EXERCISE AIM | Set down the listing below verbatim, but only from its first line through the line containing "o.rotation_euler.z = rad(-4)".
Start of EXTRACTED RECORDS
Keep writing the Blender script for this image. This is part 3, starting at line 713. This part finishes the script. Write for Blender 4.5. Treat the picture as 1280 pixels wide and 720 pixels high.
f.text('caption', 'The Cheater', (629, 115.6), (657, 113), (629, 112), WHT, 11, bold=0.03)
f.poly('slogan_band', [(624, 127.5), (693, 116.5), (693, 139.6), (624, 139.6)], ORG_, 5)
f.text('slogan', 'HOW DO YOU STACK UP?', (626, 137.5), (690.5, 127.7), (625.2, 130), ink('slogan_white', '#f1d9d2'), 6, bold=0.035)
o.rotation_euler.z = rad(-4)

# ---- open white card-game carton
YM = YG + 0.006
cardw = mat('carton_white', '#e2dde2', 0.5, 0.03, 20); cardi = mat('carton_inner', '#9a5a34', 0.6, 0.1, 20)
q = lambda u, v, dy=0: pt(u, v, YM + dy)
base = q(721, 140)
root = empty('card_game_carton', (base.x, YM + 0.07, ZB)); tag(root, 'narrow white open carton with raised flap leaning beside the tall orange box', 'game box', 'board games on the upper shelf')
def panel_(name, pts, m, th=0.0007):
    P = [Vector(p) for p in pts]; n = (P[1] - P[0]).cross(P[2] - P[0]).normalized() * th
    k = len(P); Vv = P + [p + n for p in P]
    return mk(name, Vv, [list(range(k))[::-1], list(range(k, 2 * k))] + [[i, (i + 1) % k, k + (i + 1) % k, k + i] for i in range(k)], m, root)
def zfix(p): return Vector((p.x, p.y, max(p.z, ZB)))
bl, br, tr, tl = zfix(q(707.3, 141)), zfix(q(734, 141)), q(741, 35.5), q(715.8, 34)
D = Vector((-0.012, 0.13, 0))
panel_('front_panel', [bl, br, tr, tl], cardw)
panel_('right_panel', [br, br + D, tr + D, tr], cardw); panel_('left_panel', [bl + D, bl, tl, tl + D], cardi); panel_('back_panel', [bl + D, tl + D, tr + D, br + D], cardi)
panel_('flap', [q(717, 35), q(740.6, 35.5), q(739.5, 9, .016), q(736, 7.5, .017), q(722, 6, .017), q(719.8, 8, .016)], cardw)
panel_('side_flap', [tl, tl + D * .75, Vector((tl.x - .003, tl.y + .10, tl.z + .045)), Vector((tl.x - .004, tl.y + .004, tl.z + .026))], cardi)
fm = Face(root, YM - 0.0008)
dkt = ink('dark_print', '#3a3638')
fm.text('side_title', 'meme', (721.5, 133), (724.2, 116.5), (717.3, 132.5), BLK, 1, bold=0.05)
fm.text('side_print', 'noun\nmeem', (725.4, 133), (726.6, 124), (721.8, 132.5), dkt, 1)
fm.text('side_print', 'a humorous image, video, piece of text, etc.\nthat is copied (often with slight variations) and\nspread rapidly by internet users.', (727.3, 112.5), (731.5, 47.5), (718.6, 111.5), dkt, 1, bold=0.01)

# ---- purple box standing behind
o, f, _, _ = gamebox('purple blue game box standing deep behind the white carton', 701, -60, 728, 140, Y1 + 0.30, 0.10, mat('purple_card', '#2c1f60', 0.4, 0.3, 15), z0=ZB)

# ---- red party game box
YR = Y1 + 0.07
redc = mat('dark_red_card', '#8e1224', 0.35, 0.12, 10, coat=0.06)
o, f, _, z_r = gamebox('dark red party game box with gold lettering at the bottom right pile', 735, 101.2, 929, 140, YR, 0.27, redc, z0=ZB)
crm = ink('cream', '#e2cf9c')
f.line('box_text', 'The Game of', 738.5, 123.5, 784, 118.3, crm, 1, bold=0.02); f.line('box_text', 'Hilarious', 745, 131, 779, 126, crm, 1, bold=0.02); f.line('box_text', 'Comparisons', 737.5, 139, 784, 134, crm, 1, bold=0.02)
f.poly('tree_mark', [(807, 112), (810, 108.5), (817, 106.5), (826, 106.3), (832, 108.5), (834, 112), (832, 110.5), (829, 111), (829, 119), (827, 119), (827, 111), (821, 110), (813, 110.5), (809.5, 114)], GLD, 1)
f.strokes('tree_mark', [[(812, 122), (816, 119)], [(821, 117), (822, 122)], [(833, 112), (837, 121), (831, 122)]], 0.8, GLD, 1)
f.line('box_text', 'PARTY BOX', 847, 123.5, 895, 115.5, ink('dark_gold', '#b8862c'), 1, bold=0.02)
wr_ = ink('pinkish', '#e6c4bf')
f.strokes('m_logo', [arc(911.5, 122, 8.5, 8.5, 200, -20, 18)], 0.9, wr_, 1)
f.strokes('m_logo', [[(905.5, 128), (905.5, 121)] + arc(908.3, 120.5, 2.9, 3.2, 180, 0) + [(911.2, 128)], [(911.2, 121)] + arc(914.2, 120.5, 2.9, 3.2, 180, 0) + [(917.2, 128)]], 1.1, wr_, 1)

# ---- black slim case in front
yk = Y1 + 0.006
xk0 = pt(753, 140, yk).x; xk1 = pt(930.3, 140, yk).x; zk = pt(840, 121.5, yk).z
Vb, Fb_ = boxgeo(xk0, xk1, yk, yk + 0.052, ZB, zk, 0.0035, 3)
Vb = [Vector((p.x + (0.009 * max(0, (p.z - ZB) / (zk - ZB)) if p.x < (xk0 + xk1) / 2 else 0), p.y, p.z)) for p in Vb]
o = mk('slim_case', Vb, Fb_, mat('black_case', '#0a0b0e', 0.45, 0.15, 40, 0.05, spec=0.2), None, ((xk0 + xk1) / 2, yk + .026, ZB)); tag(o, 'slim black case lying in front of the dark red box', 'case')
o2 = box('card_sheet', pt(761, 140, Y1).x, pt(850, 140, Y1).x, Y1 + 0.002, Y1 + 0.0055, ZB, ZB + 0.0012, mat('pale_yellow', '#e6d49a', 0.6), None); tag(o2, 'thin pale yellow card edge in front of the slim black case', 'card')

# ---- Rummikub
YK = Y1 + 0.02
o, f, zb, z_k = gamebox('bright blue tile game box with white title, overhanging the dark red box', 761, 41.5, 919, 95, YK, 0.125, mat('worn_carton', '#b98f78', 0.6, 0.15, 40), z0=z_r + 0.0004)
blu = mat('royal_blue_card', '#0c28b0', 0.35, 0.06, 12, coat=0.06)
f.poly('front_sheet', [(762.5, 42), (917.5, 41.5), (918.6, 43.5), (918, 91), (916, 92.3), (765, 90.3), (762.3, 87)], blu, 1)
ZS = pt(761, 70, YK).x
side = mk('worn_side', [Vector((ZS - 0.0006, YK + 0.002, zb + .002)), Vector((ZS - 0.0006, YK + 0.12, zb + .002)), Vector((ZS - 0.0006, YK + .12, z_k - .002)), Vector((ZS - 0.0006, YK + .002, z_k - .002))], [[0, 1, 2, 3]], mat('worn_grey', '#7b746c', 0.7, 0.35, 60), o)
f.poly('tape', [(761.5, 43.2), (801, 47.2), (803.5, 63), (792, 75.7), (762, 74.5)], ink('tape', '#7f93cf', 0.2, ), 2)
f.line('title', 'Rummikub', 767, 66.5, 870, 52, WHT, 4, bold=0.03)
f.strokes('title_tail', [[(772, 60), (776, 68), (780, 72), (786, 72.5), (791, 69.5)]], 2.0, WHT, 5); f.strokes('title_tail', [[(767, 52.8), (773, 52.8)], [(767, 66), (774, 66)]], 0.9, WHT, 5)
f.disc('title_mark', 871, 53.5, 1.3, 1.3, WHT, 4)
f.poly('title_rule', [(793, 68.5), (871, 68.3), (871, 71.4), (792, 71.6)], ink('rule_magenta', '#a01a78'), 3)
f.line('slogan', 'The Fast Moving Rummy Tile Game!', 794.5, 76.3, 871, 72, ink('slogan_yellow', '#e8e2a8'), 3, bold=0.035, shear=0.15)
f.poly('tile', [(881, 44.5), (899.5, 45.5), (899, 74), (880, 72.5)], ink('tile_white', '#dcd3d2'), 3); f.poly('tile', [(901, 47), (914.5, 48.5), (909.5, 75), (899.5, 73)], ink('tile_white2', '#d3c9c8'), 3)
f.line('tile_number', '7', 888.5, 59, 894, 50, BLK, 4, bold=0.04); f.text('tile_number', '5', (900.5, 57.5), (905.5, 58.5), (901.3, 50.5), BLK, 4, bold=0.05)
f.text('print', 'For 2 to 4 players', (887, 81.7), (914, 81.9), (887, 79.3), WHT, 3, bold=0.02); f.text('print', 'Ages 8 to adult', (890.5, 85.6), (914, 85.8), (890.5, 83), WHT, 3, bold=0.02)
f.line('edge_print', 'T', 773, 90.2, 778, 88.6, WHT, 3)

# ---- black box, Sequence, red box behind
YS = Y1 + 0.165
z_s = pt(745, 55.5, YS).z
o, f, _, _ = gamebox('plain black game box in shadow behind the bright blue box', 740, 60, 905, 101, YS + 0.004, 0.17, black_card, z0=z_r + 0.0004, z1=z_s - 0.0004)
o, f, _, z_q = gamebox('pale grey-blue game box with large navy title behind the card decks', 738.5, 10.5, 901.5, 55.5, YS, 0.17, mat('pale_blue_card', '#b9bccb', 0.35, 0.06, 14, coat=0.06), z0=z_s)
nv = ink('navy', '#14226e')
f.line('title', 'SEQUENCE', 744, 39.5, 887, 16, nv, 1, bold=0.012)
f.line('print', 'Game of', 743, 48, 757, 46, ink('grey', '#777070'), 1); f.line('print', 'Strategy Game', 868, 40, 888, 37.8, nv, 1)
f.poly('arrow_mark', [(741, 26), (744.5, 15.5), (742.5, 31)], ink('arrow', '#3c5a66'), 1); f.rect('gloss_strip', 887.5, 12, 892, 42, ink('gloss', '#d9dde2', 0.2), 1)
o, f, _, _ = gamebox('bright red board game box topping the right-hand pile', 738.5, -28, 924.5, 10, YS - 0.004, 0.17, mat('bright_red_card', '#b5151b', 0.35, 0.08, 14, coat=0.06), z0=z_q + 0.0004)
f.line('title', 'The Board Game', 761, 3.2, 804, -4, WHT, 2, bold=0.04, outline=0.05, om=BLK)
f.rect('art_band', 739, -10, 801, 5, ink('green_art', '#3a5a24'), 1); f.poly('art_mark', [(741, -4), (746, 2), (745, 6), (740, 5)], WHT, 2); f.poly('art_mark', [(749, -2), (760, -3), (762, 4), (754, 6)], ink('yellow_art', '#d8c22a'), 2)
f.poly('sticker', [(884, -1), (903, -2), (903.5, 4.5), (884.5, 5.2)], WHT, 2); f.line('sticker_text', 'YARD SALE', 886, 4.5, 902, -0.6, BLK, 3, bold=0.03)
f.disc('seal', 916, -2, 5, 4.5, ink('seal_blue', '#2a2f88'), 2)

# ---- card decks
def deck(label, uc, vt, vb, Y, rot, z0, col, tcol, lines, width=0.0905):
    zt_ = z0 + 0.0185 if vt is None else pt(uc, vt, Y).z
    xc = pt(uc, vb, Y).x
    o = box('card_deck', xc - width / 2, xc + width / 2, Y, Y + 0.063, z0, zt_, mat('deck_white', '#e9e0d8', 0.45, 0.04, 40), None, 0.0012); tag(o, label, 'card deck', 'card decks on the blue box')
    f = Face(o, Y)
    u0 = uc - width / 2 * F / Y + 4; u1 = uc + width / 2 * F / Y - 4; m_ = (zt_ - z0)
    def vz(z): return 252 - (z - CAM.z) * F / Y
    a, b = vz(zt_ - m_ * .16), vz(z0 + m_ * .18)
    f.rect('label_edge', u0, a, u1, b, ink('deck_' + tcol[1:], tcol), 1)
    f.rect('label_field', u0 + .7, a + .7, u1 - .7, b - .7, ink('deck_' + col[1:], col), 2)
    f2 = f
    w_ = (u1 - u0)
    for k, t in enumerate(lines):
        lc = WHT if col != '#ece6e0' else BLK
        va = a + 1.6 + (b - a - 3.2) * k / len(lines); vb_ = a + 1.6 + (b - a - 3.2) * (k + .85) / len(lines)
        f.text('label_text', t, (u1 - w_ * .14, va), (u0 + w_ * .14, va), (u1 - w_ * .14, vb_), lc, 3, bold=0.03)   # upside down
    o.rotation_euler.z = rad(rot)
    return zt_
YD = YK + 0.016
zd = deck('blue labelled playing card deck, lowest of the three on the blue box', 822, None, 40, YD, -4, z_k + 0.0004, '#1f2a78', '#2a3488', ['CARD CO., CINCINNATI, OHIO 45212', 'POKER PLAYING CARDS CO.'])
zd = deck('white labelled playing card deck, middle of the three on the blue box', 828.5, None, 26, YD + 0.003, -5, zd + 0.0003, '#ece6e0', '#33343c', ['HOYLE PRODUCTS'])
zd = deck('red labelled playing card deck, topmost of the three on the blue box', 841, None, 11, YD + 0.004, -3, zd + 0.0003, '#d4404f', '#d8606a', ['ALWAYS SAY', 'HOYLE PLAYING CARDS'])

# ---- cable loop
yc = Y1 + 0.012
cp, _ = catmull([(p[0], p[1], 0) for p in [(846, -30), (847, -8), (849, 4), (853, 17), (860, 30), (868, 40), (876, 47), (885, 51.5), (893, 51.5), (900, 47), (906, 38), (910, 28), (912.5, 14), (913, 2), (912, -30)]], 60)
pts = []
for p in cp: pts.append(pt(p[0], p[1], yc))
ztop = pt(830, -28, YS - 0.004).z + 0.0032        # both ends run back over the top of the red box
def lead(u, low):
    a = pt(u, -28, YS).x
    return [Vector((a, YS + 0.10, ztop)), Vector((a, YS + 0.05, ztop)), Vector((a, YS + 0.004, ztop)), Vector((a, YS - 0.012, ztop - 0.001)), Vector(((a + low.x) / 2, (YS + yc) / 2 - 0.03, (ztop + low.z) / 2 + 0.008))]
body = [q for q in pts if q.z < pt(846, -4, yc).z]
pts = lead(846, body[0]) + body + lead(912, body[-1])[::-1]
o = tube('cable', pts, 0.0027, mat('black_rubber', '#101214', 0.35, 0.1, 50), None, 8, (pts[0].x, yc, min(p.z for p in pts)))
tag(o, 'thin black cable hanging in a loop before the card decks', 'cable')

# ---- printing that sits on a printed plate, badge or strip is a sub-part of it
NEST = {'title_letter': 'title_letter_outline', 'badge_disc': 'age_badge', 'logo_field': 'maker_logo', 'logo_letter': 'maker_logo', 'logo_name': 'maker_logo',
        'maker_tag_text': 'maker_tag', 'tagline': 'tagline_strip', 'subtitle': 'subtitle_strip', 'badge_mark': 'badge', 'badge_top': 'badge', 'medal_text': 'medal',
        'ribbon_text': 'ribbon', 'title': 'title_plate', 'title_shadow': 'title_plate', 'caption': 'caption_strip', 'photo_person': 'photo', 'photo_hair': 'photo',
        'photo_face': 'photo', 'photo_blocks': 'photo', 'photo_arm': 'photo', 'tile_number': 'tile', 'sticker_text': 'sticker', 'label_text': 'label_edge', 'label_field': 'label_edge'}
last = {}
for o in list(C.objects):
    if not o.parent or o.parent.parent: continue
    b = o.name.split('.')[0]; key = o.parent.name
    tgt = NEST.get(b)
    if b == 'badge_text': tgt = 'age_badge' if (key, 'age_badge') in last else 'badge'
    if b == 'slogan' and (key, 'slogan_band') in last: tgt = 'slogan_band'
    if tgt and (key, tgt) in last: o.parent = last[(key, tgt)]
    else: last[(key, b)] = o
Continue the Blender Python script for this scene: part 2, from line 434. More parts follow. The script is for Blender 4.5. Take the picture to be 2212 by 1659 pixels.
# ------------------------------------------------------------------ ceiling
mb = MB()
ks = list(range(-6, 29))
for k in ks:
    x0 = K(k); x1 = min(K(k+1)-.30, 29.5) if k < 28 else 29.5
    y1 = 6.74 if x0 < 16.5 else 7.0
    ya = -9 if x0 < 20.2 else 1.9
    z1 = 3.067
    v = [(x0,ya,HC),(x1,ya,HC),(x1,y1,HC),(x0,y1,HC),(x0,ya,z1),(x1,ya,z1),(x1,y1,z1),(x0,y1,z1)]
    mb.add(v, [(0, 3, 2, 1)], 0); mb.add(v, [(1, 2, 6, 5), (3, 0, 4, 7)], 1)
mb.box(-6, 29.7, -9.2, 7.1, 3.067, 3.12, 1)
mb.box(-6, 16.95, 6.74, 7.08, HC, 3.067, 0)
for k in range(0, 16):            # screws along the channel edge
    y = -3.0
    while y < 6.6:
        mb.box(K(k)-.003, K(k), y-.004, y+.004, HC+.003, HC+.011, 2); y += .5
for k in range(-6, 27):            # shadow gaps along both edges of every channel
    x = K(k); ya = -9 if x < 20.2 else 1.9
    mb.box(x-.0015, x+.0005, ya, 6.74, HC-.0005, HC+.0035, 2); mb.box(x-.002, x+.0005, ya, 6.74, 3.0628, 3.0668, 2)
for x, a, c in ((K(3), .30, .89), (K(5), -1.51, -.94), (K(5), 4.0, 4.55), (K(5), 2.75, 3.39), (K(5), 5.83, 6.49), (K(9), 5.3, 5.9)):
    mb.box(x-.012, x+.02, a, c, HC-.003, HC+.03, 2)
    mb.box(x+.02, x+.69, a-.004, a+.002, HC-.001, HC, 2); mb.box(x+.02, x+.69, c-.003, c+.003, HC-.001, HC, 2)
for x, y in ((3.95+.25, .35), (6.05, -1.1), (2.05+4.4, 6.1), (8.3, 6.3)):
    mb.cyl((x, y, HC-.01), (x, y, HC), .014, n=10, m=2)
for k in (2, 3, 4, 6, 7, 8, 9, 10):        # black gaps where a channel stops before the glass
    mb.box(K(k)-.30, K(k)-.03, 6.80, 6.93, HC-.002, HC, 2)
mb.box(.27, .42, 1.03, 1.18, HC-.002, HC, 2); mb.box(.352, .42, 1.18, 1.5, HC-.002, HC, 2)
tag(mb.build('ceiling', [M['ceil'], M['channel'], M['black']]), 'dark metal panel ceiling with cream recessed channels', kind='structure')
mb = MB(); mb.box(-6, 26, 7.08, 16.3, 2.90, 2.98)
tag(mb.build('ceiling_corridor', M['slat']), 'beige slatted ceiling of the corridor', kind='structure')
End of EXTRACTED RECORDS
EXERCISE SOLUTION |
Keep writing the Blender script for this image. This is part 3, starting at line 713. This part finishes the script. Write for Blender 4.5. Treat the picture as 1280 pixels wide and 720 pixels high.
f.text('caption', 'The Cheater', (629, 115.6), (657, 113), (629, 112), WHT, 11, bold=0.03)
f.poly('slogan_band', [(624, 127.5), (693, 116.5), (693, 139.6), (624, 139.6)], ORG_, 5)
f.text('slogan', 'HOW DO YOU STACK UP?', (626, 137.5), (690.5, 127.7), (625.2, 130), ink('slogan_white', '#f1d9d2'), 6, bold=0.035)
o.rotation_euler.z = rad(-4)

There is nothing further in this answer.